Clean air agency board gets an earful

The Olympic Region Clean Air Agency (ORCAA) has a plan for monitoring Clallam air quality, but the plan is largely unpopular.

 

Or it was unpopular with the hundred or so residents of Clallam and Jefferson counties who showed up when the ORCAA board held its regular monthly meeting in Sequim on Monday, Oct. 15.

 

The board knew they were not likely to be welcomed with open arms: they scheduled the meeting in Sequim specifically to hear the concerns of locals regarding biomass boilers that are now being built at the Nippon Paper Industries mill in Port Angeles and at the Port Townsend Paper mill.

 

To many in the crowd, the plan to monitor the air for the resulting pollutants — as well as pollutants from wood stoves, industry and vehicles — was largely beside the point.

 

A half dozen or more called for an immediate moratorium on the construction of the biomass boilers, with one saying she would hold the board personally responsible for the deaths that result. Another said after the boilers are fired up, “birds will fall from the sky.”

 

Margaret Bailey, a nurse from Port Angeles, told the board, “I don’t want it monitored. I want it delayed. We don’t need this. We need better leadership at ORCAA.”

 

One member of the audience was cheered after he told the ORCAA board, “Our expectation of you is that you’ll protect our public health. If it can’t be done with zero effects, it can’t be done.”

Four temps on duty

ORCAA’s plan calls for placing four temporary monitors in Clallam County for one year, with three in Port Angeles and one in Sequim. By studying the data collected by the monitors, the agency would then determine the best locations for more expensive permanent monitors.

 

The study, they said, would include results from both before and after the Port Angeles biomass boiler is fired up.

 

Because the funding for the project is limited, the temporary monitors won’t be as accurate, or as expensive, as the permanent monitors.

 

ORCAA staffers also said they further hope to save money by placing the temporary monitors in public places and using student interns to collect the data.

 

Many in the crowd were concerned that the monitors wouldn’t register the presence of ultrafine particles. Critics of the biomass boilers have regularly stated that these tiny particles are the most dangerous.

 

Bob Lynette, a spokesman for the Sierra Club, told the board he was “glad to see some movement, but I don’t think it’s sufficient.”

 

Lynette noted “the proposed temporary monitors will only measure particles down to 0.3 microns. But the ultrafine particulates that are very damaging to human health are defined as 0.1 microns and smaller. … these smaller ultrafines and the even-smaller nanoparticles, which are greater in number, will not be counted by the proposed temporary monitors.”

 

In response to demands that the new monitors measure the ultrafines, ORCAA Senior Air Monitoring Specialist Odelle Hadley told the audience, “no one in the country monitors for ultrafines, and if we did, there are no standards in place.”

Also in attendance

Sequim Mayor Ken Hays spoke to the crowd, saying he wanted to acknowledge a letter the council sent to ORCAA in June asking the agency the pay for and operate an air quality monitoring station in Sequim.
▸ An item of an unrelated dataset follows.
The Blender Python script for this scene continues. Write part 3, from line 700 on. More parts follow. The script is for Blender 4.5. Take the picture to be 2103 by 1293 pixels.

Hays also referred to a spring presentation to the board by Nippon officials, after which the council canceled a planned May 14 public forum on the Nippon biomass plan.

 

Hays told the Monday night crowd that he hadn’t been convinced by the Nippon officials and in fact had more concerns following the presentation. “It was unclear,” he said.

 

Hays thanked ORCAA representatives for holding their meeting in Sequim, saying that in dealing with the issue the council was “in over our heads.”

 

Clallam County Commissioner Mike Doherty also spoke, saying he knew he knew his comments would be unpopular. But, he added, “in my lifetime the mills have cleaned up.”

 

He added, “There’s a trade-off. The more (slash) they haul out of the woods (to burn) in controlled technology, the better.”